Iranians protesting in Tehran dare to defy growing crackdown
Thomas Erdbrink TEHRAN, IRAN — Iranian security forces clamped down on the capital, Tehran, on Monday, after demonstrators across the country ignored calls for calm by President Hassan Rouhani over the weekend in the most significant venting of pent-up economic and political frustrations in years.
Since the protests began five days ago, at least 12 people have been killed in clashes with security forces, according to state television. On Monday in Tehran, the atmosphere was tense, and security forces were out in large numbers. Protest occurred sporadically, with people shouting slogans and leaving.
On Sunday, protesters tried to storm police stations, military and installations, and also attacked a seminary, state television reported, showing footage of burned cars and fires. The protests took place in at least half a dozen cities, including Karaj, Qazvin, Qaemshahr, Dorud and Tuyserkan, it said.
The protests are the biggest in the country since 2009, when a wave of demonstrations after the contested election of a hardline president, Mahmoud Ahmadinejad, turned into a wider protest movement against Iran’s leaders.
This time, it is the failure of Rouhani, a moderate, to deliver greater political changes and economic opportunity that has led to a boiling over of frustrations, especially from young people.
When the protests started Thursday in the city of Mashhad, demonstrators initially chanted slogans about the weak economy. As the protests spread, they have taken on a far more political cast.
Increasingly, they are being directed at Iran’s entire political establishment. Some demonstrators have even called for the death of Rouhani and the supreme leader, Ayatollah Ali Khamenei.
The strength and volatility of the protests have caught Iranian politicians by surprise.

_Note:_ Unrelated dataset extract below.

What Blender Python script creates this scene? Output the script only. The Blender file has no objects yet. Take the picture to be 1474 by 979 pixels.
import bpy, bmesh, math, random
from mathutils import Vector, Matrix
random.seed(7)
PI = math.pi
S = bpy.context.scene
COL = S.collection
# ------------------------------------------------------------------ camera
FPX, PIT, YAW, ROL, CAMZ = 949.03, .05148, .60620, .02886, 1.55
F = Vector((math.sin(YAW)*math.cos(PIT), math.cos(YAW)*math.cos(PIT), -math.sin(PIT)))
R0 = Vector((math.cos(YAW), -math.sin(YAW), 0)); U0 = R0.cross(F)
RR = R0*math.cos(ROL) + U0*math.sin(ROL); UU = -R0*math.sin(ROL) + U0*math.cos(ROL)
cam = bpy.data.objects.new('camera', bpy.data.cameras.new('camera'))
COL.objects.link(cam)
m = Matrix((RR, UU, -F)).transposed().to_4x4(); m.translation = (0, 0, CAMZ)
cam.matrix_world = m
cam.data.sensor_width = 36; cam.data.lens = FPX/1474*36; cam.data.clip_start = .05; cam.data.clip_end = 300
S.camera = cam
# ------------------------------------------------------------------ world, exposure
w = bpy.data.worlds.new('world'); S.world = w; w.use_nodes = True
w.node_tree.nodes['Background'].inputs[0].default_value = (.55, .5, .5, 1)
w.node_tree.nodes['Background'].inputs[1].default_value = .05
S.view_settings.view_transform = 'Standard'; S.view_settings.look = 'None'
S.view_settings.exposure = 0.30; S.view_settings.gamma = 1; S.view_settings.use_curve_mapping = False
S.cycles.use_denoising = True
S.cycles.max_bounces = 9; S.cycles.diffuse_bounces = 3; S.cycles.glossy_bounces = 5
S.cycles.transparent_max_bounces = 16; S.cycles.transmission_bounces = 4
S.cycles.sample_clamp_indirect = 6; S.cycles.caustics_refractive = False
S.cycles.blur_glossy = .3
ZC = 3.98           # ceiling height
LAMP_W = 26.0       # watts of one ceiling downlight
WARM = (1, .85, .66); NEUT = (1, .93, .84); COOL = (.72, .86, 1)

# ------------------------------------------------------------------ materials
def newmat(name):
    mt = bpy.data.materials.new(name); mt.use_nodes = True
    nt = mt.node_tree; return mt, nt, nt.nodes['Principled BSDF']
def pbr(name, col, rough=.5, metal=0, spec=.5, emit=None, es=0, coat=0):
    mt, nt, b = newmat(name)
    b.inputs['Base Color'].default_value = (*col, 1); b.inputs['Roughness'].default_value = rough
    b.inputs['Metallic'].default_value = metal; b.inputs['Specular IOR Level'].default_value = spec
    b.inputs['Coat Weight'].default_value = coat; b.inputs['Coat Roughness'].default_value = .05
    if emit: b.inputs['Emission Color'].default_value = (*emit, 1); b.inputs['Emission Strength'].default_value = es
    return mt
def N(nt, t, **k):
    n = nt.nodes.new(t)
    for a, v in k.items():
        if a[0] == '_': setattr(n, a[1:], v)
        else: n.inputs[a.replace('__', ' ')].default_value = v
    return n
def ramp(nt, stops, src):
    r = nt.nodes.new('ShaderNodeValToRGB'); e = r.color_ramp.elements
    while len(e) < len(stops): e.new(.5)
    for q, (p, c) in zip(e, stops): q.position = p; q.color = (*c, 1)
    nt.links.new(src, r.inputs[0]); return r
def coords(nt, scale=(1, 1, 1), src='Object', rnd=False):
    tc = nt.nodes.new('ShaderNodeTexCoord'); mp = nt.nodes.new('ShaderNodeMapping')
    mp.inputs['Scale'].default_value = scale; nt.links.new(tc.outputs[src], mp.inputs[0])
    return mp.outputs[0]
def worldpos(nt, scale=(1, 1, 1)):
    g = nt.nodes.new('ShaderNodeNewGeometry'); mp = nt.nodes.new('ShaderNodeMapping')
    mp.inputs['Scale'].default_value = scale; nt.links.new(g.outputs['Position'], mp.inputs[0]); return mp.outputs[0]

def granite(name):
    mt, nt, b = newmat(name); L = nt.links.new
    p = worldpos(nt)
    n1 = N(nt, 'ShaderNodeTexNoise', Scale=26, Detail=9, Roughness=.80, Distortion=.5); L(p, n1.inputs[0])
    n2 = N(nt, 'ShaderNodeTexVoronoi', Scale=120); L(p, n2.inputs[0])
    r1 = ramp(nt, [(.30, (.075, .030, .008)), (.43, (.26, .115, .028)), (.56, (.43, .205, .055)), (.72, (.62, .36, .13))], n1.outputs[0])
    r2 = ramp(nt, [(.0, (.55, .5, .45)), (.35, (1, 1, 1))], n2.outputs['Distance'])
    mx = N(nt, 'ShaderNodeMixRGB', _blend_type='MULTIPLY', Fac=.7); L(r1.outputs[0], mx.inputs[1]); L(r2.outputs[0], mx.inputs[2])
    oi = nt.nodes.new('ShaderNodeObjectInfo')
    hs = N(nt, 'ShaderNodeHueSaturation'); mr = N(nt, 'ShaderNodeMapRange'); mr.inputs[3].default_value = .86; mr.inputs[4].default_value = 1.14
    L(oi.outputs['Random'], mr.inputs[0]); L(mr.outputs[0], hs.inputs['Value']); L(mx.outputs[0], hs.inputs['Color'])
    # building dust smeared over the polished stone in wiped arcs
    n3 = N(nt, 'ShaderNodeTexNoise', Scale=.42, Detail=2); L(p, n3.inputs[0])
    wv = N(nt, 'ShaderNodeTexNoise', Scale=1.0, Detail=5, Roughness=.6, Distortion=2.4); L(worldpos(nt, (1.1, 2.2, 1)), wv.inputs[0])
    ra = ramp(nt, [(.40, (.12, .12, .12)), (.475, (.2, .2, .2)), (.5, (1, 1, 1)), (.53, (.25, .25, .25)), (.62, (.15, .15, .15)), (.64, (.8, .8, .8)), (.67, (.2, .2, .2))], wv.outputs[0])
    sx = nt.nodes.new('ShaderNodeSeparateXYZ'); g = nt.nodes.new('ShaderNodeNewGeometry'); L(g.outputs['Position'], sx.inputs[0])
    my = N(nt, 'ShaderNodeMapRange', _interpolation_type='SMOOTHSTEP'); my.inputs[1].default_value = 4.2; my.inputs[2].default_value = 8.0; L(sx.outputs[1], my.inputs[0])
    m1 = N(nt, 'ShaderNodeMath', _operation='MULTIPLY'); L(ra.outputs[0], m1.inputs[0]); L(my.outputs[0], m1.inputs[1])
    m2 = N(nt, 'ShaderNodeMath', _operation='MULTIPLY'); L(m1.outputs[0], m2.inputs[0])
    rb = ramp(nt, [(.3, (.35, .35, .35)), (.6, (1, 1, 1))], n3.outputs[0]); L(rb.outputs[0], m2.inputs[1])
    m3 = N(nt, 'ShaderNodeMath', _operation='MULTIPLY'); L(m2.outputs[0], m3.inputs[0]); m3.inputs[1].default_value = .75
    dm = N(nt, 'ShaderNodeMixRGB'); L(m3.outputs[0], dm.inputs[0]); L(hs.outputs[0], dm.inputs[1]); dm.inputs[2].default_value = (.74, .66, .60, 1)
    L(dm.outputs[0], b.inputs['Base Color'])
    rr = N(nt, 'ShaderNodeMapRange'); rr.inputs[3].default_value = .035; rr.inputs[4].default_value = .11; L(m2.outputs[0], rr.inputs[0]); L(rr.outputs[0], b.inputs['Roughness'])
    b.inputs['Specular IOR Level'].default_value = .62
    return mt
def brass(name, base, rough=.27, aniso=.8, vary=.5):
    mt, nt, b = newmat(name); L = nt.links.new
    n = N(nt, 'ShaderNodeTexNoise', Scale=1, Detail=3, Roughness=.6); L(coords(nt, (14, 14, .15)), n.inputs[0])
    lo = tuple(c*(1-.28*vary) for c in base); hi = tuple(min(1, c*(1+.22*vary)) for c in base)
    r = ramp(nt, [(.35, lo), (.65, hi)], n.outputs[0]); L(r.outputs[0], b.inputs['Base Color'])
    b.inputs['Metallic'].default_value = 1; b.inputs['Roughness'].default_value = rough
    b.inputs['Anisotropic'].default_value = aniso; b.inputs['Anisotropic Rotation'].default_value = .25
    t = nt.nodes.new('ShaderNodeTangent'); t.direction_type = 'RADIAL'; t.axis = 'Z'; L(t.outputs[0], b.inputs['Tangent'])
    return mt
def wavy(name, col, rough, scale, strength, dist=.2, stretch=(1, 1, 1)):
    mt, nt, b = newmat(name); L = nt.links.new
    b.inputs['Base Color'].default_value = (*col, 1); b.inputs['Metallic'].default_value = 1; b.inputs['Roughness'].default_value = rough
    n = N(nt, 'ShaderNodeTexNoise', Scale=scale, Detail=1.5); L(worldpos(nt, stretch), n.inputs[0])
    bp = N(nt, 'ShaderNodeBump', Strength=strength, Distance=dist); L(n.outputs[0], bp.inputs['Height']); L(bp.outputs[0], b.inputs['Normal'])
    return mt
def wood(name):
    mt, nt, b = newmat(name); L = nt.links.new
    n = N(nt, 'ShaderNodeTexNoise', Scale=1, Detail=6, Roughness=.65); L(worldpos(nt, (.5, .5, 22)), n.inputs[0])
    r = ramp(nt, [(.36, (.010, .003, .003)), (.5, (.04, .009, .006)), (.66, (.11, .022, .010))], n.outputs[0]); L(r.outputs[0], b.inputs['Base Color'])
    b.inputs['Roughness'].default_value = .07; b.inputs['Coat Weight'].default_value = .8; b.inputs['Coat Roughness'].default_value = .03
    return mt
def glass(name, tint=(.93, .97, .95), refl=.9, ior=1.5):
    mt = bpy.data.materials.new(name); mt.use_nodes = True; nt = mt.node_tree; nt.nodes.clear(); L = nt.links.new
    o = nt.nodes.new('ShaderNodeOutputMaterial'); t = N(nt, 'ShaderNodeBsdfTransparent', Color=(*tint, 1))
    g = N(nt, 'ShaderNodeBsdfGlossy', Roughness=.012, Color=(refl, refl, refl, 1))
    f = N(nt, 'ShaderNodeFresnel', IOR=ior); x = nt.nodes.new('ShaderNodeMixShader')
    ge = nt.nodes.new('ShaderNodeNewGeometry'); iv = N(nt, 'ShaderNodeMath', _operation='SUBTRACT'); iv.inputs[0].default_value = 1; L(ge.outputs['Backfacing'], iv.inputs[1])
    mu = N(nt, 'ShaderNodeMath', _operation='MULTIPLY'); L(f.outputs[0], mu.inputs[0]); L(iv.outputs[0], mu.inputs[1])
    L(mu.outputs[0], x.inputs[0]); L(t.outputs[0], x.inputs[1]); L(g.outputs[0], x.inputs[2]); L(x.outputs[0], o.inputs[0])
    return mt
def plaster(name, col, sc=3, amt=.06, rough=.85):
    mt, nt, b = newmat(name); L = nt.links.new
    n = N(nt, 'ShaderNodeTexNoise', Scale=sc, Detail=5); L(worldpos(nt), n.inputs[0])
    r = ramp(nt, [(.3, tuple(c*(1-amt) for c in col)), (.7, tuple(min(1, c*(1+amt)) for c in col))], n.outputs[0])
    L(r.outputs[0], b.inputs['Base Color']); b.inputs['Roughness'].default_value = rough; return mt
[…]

Some have denounced them as “riots,” while others have acknowledged that the problems at the root of the widespread frustrations can no longer be ignored.
But it was clear that the demonstrators would be given no leeway. By Monday, a crackdown by the government and security services was building.
Riot police with water cannons were out in full force in Tehran, deploying at strategic points. Around 200 people have so far been arrested in the capital alone, one security official told Iran’s ISNA news agency. There were arrests in provincial towns as well.
Access to the Telegram messaging app and the Instagram photo and video sharing app continued to be blocked by authorities, cutting off the main communication tool for protesters. Special software used to circumvent the government filters could still be downloaded easily.
Yet on Monday, as on other days, there were calls for protests online and on foreign-based Persian-language satellite channels. Some residents said they were determined to continue the demonstrations, and several hundred gathered at central squares.
While the numbers of protesters in Tehran was small Monday, the discontent was widespread. Many people on the streets complained about high prices, corruption and lack of change.
“We need to improve our economy, and the people’s voices must be heard,” said a 28-year-old woman, a piano teacher in Tehran, who asked not to be named out of fear of repercussions. “I’ll go out tonight again.”
Many youths in larger cities enthusiastically voted for Rouhani when he was re-elected in May, raising expectations among many in the reform camp. But since then even many of the president’s supporters say he has failed to fulfill his promises for improving an economy sorely hobbled by years of sanctions, corruption and mismanagement.
Even the lifting of economic sanctions under Iran’s 2015 nuclear deal with large foreign powers including the United States has not unleashed the growth Rouhani had hoped for, as key sectors remain under the thumb of obscure powers, including religious foundations and the country’s Revolutionary Guards.
The poor economy especially affects Iran’s young people — more than 50 percent of the population is younger than 30, according to official statistics. Officially, youth unemployment is near 20 percent, and experts say it is really closer to 40 percent.
Thoseeconomicfrustrations do not appear to have been offset by the greater social freedoms that the president has granted young people.
Under Rouhani, strict Islamic rules have been somewhat relaxed. Concerts have been allowed, and the moral police largely off the streets. Illegal parties are usually no longer raided, although there have been exceptions.
But there is a wide gap between Iran’s changing and modernizing society and Iran’s leaders who insist on keeping up their anti-Western policies and state interpretation of Islam.
Rouhani’s decisions not to include any women in his Cabinet, and failure to put a relaxation of rules into law, has made many bitter.
Rouhani has complained that power centers dominated by hard-liners have blocked many of his plans and decisions. Those obstacles to reform have penned up frustrations that are being directed at the political and clerical establishment.